Ist die veröffentlichte Erwerbstätigenzahl wirklich eine Erfolgsmeldung oder nur Etikettenschwindel, wenn laut ILO (International Labour Organisation) Konzept jede Tätigkeit, die nur eine Stunde pro Woche umfasst, als Erwerbstätigkeit verstanden wird? Im Datenreport 2011 äußert sich das Statistische Bundesamt selbst kritisch dazu: „Außerdem weicht die Definition von ILO zur Erwerbsarbeit deutlich vom Alltagsverständnis (von Erwerbstätigkeit, ergänzt v.

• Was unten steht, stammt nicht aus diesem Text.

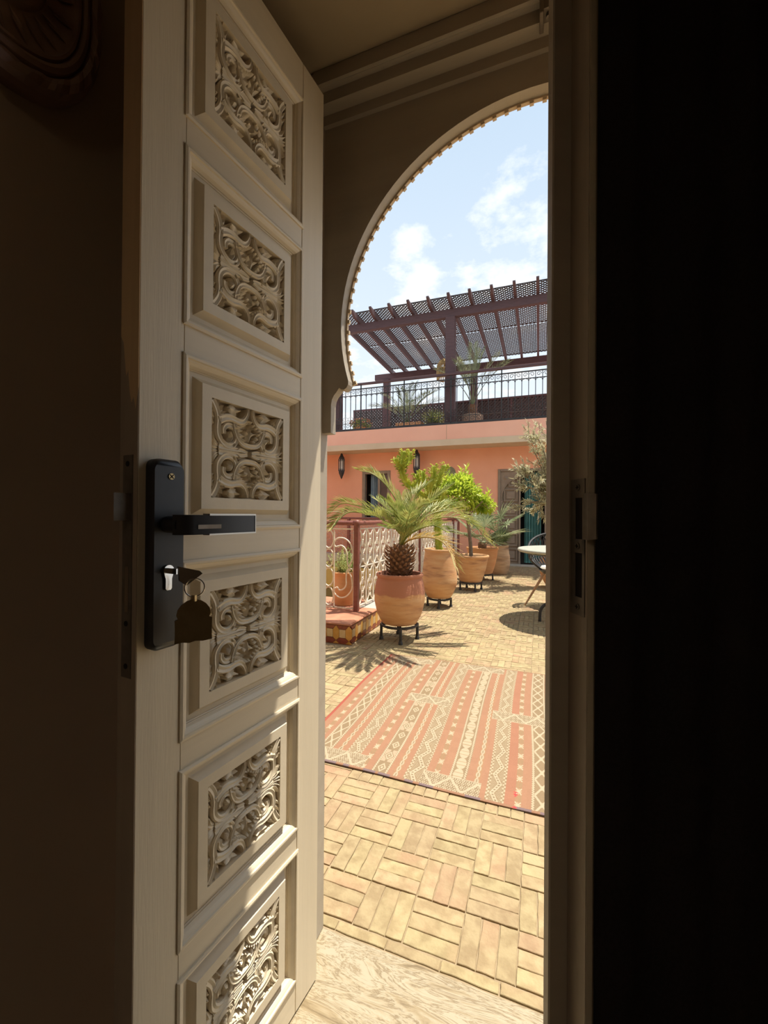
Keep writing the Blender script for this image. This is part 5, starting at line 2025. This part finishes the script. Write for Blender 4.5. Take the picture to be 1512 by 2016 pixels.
sm = MB()
for k in range(23):
    th = R(-20 + 220 * k / 22)
    for sg in (-1, 1):
        sm.tube([shell(th + sg * R(9) * math.sin(z * math.pi * 2), z) for z in [i / 14 for i in range(15)]], .008, 4)
for z in (.02, .5, 1.0):
    sm.tube([shell(R(-20 + 220 * k / 40), z) for k in range(41)], .013 if z == 1.0 else .009, 6)
sm.build('shell', 'iron', ch, smooth=True)
MB().lathe([(.0, .395), (.15, .40), (.19, .43), (.20, .445), (.0, .445)], 28, (chx, chy, 0)).build('seat', 'iron', ch, smooth=True)
MB().lathe([(.0, .446), (.17, .446), (.185, .465), (.17, .485), (.0, .492)], 28, (chx, chy, 0)).build('cushion', 'cushion', ch, smooth=True)
for a in (188, 340, 20, 95):
    c, s = math.cos(R(a)), math.sin(R(a))
    MB().tube([(chx + .13 * c, chy + .13 * s, .41), (chx + .36 * c, chy + .36 * s, .0)], [.018, .010], 8).build('leg', 'leg_wood', ch, smooth=True)

# ---- plants on the upper terrace
gz = UZ
up = thing('balcony_palm', 'small feather palm in a woven basket pot on the balcony', 'potted plant', (-1.2, 9.45, gz))
bxp, byp = -1.42, 9.5
up.location = (bxp, byp, gz)
OFF[up.name] = (bxp, byp, gz)
MB().lathe([(.0, .0), (.20, .0), (.225, .12), (.235, .27), (.225, .29), (.205, .285), (.2, .24), (.0, .24)], 26, (bxp, byp, gz)).build('basket', 'basket', up, smooth=True)
MB().lathe([(.0, .24), (.08, .24), (.10, .40), (.09, .52), (.0, .53)], 12, (bxp, byp, gz)).build('trunk', 'palm_trunk', up)
rp_ = random.Random(77)
for (az, el, L, dr_) in ((180, 80, 1.35, .45), (0, 76, 1.25, .6), (200, 66, 1.2, .9), (-20, 62, 1.2, .8), (60, 84, 1.4, .35), (280, 84, 1.3, .4), (120, 70, 1.2, .7), (250, 70, 1.1, .8)):
    frond(MB(), (bxp, byp, gz + .5), R(az), R(el), L, dr_, 26, .26, .016, bare=.45, rng=rp_).build('frond', 'fan_leaf', up)

qx, qy = -3.0, 9.75
u2 = thing('balcony_palm', 'arching palm in a long terracotta trough left of the pergola post on the balcony', 'potted plant', (qx, qy, gz))
MB().cbox(qx - .30, qx + .36, qy - .14, qy + .14, gz + .002, gz + .27, .012).build('trough', 'clay_orange', u2)
MB().box(qx - .28, qx + .34, qy - .12, qy + .12, gz + .268, gz + .276).build('soil', 'soil', u2)
for (az, el, L, dr_) in ((180, 70, 1.1, .9), (0, 66, 1.1, .9), (150, 58, 1.1, 1.0), (20, 55, 1.1, .9), (80, 80, 1.2, .5), (200, 50, 1.0, 1.0), (330, 60, 1.0, 1.0), (100, 62, 1.1, .7), (270, 74, .9, .9)):
    frond(MB(), (qx - .05, qy, gz + .26), R(az), R(el), L, dr_, 24, .28, .018, bare=.3, rng=rp_).build('frond', 'fan_leaf', u2)

u3 = thing('balcony_bush', 'spiky green bush in a dark bowl on the balcony beside the post', 'potted plant', (-2.36, 9.75, gz))
MB().lathe([(.0, .0), (.14, .0), (.2, .12), (.22, .2), (.2, .2), (.19, .16), (.0, .16)], 20, (-2.36, 9.75, gz)).build('bowl', 'iron', u3, smooth=True)
mb = MB()
for k in range(150):
    a, e = rp_.uniform(0, 2 * math.pi), R(rp_.uniform(20, 85))
    mb.leaf((-2.36 + rp_.uniform(-.1, .1), 9.75 + rp_.uniform(-.08, .08), gz + .17), (math.cos(a) * math.cos(e), math.sin(a) * math.cos(e), math.sin(e)), (0, 0, 1), rp_.uniform(.3, .55), .024, .3, .1)
tag(mb.build('foliage', 'herb_leaf', u3), kind='stuff')

u4 = thing('flower_pot', 'pot of orange pink flowers at the left end of the balcony railing', 'potted plant', (-4.12, 9.4, gz))
MB().lathe([(.0, .0), (.12, .0), (.16, .12), (.17, .16), (.15, .16), (.14, .12), (.0, .12)], 20, (-4.12, 9.4, gz)).build('pot', 'clay_orange', u4, smooth=True)
mb = shrub(MB(), (-4.12, 9.4, gz + .22), .26, .12, 260, .07, .04, rp_)
tag(mb.build('foliage', 'herb_leaf', u4), kind='stuff')
mb = MB()
for k in range(46):
    d = Vector((rp_.gauss(0, 1), rp_.gauss(0, 1), abs(rp_.gauss(0, 1)))).normalized()
    c = Vector((-4.12, 9.4, gz + .22)) + Vector((d.x * .27, d.y * .27, d.z * .16))
    for q in range(5):
        a = 2 * math.pi * q / 5
        mb.leaf(c, Vector((math.cos(a), math.sin(a), .5)) + d * .4, d, .045, .034, .2)
tag(mb.build('blossoms', 'flower', u4), kind='stuff')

V.) ab, indem etwa bezahlte Tätigkeiten bereits ab dem Umfang einer Stunde pro Woche als Erwerbstätigkeit zu erfassen sind.“ (Datenreport 2011 S. 99)
Aus neoliberaler Sicht macht der Split zwischen Normalarbeitsverhältnissen und der beeindruckenden Erwerbstätigenzahl ein Zeichen für die gelungene Flexibilisierung des Arbeitsmarktes sein, aus sozialpolitischer Sicht ist die Diskrepanz zwischen 21 Millionen Vollzeitarbeitsplätzen und angeblich 41,5 Millionen Erwerbstätigen alarmierend, denn sie beweist, dass viel mehr Menschen arbeiten wollen und können, als „normale“ Arbeitsplätze vorhanden sind. Es sei denn, man folgt dem auch schon hier und da zu vernehmenden Zynismus, dass die Menschen ja bereitwillig und gerne nicht „normal“ beschäftigt sind und lieber in (schlecht) bezahlten Teilzeitarbeitsplätzen oder – weit schlimmer – mit Gelegenheitsarbeiten ihr Dasein fristen wollen.
Dass eine Politik, die diese „Flexibilisierung“ des Arbeitsmarktes durch ein ganzes Bündel von Deregulationen (weitere hat Herr Rössler ja empfohlen) hervorgerufen hat, nun mit solchen Erfolgsmeldungen selbstgefällig Propaganda macht, kann nicht weiter verwundern. Dass aber mittlerweile ein solch durchsichtiges Vorgehen in der Öffentlichkeit nicht mehr auf Gegenwehr trifft, sondern sich dabei sogar noch des Beifalls der Journaille erfreuen kann, die diesen Unsinn völlig unkritisch nachplappert (Ausnahme: siehe oben!) ist der eigentliche Skandal.